The US is grappling with its large budget deficit and controversial program of quantitative easing. 

To get a sense of what the market feels about all this, one can’t get the best picture by merely looking at the performance of the US dollar versus other currencies, said former Federal Reserve chief Alan Greenspan on CNBC.

Against the euro, for example, the US dollar hasn’t seen a sustained decline because the two are “almost equally flawed” currencies, said Greenspan.

Gold, however, doesn’t suffer from the same problems. Greenspan said gold has acted as a universally accepted form of payment throughout time; its value doesn’t depend on changeable conditions like collateral, backings, or signings.
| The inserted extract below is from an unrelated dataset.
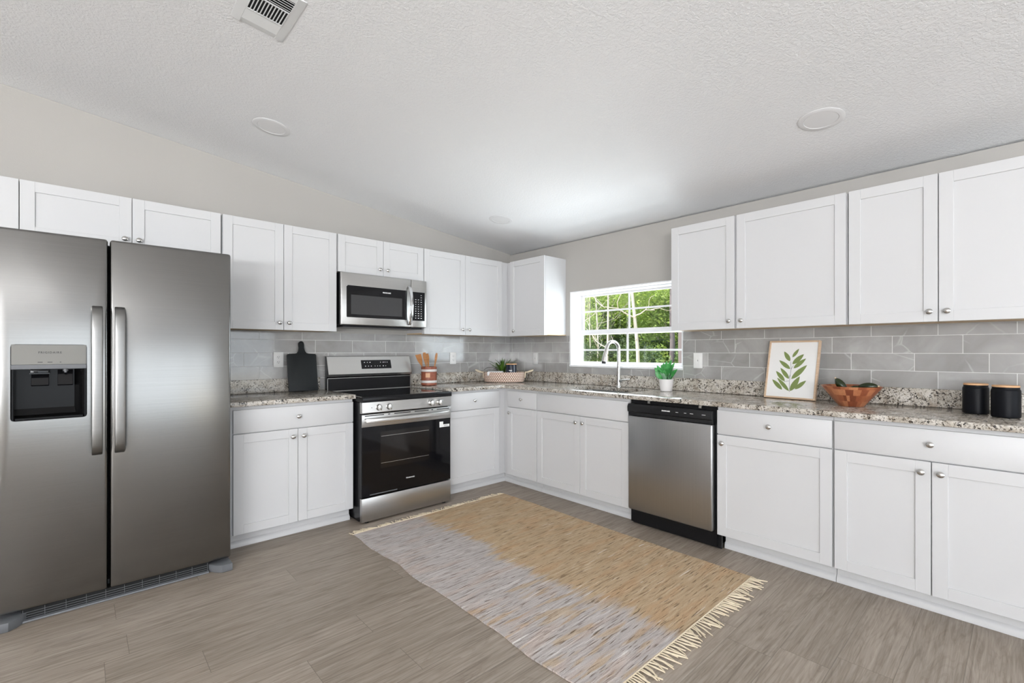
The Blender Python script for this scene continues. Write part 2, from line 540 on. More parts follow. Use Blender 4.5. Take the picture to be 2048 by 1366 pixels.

In fact, when currencies fail (like Germany’s did in WWII), the market naturally reverts to gold as an instrument of payment.

Against gold, the US dollar has been falling rapidly in recent years.

This shows that there are investors who are uncomfortable with what’s going on in the US (and the euro zone). Moreover, foreign central banks are among the buyers of gold, which reveal their lack of confidence.

If the world's central banks do indeed move away from the dollar, it could spell doom for the currency.

Nevertheless, Greenspan doesn’t think society has shown any indication of wanting to go back to the gold standard or replace fiat currency with gold.

However, to get a sense of confidence in currencies like the US dollar, “watching the price of gold isn’t too bad,” he said.